■ Exercise objective ■
Only the lines from the start of the material through the line containing "s.l.new(a, b)" are to be extracted, exactly as they appear.

BEGIN

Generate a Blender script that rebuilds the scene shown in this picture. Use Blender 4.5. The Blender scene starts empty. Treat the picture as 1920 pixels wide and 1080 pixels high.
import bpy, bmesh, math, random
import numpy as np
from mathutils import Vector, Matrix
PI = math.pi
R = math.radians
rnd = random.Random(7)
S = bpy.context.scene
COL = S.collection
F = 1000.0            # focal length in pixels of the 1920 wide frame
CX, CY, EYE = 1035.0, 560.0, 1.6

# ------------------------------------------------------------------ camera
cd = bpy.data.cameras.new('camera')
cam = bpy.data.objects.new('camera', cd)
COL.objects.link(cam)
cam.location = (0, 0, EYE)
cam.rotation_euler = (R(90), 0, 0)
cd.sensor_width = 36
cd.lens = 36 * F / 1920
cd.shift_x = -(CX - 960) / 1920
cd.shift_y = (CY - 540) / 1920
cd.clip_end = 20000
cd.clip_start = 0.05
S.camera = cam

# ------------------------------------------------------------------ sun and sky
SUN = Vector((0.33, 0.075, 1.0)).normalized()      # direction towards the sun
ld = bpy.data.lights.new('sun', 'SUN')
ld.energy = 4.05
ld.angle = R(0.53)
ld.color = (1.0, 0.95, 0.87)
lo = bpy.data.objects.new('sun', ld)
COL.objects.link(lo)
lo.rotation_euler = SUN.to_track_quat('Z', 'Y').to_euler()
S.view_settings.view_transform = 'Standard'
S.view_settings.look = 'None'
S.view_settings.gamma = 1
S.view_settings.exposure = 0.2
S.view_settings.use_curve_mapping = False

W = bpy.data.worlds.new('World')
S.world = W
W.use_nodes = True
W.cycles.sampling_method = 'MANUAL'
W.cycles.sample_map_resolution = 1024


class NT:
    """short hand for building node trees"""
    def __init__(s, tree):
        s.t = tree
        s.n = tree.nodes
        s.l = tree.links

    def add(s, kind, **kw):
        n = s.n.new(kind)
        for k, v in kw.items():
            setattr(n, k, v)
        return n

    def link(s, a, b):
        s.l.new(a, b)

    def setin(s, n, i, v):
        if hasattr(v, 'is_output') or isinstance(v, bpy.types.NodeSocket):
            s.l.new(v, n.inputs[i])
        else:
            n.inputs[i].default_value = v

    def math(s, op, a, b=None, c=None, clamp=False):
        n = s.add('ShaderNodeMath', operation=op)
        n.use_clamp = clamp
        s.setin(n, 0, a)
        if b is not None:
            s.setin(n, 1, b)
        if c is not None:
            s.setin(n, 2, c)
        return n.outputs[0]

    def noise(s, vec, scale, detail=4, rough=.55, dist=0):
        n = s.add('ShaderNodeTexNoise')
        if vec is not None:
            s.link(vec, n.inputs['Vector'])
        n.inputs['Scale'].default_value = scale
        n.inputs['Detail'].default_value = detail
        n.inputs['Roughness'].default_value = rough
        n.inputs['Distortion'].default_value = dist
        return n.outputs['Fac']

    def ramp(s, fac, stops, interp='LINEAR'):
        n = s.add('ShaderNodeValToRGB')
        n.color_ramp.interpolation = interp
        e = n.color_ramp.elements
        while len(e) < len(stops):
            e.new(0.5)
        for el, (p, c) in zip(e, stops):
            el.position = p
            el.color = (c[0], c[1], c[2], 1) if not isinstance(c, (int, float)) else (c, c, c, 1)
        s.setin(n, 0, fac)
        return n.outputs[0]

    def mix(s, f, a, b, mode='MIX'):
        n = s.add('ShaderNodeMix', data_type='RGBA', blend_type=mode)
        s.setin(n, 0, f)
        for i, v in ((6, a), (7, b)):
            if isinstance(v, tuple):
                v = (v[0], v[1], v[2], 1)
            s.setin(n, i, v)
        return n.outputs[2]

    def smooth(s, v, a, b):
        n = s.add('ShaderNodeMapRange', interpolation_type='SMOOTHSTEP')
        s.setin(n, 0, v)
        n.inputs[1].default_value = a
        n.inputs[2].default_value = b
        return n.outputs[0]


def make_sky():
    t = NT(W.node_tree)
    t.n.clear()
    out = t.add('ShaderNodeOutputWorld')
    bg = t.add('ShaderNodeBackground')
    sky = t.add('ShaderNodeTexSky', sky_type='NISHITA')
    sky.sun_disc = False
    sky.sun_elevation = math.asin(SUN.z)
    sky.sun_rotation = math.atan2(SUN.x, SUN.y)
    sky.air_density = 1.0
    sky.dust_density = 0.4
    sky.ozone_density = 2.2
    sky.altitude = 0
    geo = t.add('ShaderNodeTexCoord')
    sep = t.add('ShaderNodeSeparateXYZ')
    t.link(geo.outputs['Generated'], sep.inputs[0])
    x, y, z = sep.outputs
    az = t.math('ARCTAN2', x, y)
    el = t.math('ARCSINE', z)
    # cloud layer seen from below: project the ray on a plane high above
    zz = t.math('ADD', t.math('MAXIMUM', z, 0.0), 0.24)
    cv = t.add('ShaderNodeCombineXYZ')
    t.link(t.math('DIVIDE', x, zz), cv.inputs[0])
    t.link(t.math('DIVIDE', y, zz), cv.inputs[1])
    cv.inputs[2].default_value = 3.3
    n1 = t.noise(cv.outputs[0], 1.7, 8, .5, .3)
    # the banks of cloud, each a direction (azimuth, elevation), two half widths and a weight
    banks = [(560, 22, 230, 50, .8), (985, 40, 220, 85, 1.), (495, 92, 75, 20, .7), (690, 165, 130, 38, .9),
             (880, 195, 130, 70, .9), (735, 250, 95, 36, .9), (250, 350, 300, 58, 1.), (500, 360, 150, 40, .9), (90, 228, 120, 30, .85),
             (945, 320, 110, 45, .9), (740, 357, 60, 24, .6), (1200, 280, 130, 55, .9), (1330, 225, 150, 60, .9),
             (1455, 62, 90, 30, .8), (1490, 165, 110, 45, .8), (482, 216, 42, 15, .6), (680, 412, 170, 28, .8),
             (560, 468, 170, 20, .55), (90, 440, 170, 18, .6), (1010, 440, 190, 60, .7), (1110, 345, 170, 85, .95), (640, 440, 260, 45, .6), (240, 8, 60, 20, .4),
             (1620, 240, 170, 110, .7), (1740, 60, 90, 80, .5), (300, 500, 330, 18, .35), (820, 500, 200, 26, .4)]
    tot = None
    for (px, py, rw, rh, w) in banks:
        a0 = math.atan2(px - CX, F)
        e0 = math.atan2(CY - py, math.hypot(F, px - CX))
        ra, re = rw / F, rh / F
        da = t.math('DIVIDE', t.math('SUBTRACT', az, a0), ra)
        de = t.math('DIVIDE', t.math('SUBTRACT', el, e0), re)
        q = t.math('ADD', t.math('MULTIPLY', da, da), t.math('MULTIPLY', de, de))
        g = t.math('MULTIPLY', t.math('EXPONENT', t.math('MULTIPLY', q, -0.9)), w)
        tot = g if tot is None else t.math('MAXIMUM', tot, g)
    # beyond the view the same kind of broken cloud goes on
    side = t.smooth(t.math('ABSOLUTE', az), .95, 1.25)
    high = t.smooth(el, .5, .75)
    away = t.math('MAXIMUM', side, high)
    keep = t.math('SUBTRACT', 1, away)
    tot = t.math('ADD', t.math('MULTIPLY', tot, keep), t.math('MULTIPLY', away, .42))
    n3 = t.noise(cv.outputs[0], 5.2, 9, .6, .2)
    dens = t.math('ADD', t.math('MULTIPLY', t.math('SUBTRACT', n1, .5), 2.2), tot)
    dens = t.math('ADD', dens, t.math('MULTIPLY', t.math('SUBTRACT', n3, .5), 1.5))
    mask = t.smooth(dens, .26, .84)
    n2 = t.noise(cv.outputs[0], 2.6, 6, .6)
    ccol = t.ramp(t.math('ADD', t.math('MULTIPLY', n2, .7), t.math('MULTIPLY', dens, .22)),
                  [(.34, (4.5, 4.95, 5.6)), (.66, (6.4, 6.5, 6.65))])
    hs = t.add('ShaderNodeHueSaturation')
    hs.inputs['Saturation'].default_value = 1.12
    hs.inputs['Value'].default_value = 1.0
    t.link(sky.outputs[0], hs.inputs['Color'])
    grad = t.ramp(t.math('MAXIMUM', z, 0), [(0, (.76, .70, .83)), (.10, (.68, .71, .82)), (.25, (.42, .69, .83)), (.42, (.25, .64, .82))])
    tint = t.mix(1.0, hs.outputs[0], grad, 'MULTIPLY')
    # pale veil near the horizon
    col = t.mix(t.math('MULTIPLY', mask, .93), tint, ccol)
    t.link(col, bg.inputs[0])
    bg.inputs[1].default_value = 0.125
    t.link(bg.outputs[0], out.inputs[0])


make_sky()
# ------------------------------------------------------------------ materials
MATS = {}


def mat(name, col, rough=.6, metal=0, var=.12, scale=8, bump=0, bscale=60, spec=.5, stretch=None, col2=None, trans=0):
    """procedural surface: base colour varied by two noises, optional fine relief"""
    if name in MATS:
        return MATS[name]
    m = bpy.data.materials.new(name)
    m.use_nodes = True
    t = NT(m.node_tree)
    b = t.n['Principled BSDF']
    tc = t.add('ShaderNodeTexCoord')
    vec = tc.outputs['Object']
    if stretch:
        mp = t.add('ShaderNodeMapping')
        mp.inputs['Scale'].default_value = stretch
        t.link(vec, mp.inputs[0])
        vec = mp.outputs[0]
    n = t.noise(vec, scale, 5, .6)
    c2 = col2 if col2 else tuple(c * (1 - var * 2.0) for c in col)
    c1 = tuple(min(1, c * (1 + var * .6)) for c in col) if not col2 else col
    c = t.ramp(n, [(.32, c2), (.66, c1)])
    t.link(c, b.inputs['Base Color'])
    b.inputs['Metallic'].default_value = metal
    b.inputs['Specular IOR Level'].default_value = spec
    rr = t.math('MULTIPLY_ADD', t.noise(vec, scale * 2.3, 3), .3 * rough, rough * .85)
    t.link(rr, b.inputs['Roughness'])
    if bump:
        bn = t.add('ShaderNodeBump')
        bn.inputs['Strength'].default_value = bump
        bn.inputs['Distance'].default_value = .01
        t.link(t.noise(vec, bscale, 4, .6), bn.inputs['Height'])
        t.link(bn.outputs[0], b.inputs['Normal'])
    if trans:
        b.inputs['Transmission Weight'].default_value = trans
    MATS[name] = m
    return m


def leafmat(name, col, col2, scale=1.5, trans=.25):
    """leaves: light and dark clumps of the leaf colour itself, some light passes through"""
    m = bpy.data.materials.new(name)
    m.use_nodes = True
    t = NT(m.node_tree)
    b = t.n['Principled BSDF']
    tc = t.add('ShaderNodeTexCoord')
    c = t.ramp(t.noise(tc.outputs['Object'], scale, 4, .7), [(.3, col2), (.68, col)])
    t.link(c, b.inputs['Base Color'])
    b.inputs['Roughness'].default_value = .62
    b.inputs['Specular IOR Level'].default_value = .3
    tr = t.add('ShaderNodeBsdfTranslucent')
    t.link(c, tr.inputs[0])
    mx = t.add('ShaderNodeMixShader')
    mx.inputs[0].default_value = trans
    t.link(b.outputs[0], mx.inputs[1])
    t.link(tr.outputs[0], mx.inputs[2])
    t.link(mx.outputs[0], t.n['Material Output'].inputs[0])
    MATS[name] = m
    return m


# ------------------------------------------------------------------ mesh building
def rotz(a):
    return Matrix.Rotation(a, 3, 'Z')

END

■ Task response ■
Generate a Blender script that rebuilds the scene shown in this picture. Use Blender 4.5. The Blender scene starts empty. Treat the picture as 1920 pixels wide and 1080 pixels high.
import bpy, bmesh, math, random
import numpy as np
from mathutils import Vector, Matrix
PI = math.pi
R = math.radians
rnd = random.Random(7)
S = bpy.context.scene
COL = S.collection
F = 1000.0            # focal length in pixels of the 1920 wide frame
CX, CY, EYE = 1035.0, 560.0, 1.6

# ------------------------------------------------------------------ camera
cd = bpy.data.cameras.new('camera')
cam = bpy.data.objects.new('camera', cd)
COL.objects.link(cam)
cam.location = (0, 0, EYE)
cam.rotation_euler = (R(90), 0, 0)
cd.sensor_width = 36
cd.lens = 36 * F / 1920
cd.shift_x = -(CX - 960) / 1920
cd.shift_y = (CY - 540) / 1920
cd.clip_end = 20000
cd.clip_start = 0.05
S.camera = cam

# ------------------------------------------------------------------ sun and sky
SUN = Vector((0.33, 0.075, 1.0)).normalized()      # direction towards the sun
ld = bpy.data.lights.new('sun', 'SUN')
ld.energy = 4.05
ld.angle = R(0.53)
ld.color = (1.0, 0.95, 0.87)
lo = bpy.data.objects.new('sun', ld)
COL.objects.link(lo)
lo.rotation_euler = SUN.to_track_quat('Z', 'Y').to_euler()
S.view_settings.view_transform = 'Standard'
S.view_settings.look = 'None'
S.view_settings.gamma = 1
S.view_settings.exposure = 0.2
S.view_settings.use_curve_mapping = False

W = bpy.data.worlds.new('World')
S.world = W
W.use_nodes = True
W.cycles.sampling_method = 'MANUAL'
W.cycles.sample_map_resolution = 1024


class NT:
    """short hand for building node trees"""
    def __init__(s, tree):
        s.t = tree
        s.n = tree.nodes
        s.l = tree.links

    def add(s, kind, **kw):
        n = s.n.new(kind)
        for k, v in kw.items():
            setattr(n, k, v)
        return n

    def link(s, a, b):
        s.l.new(a, b)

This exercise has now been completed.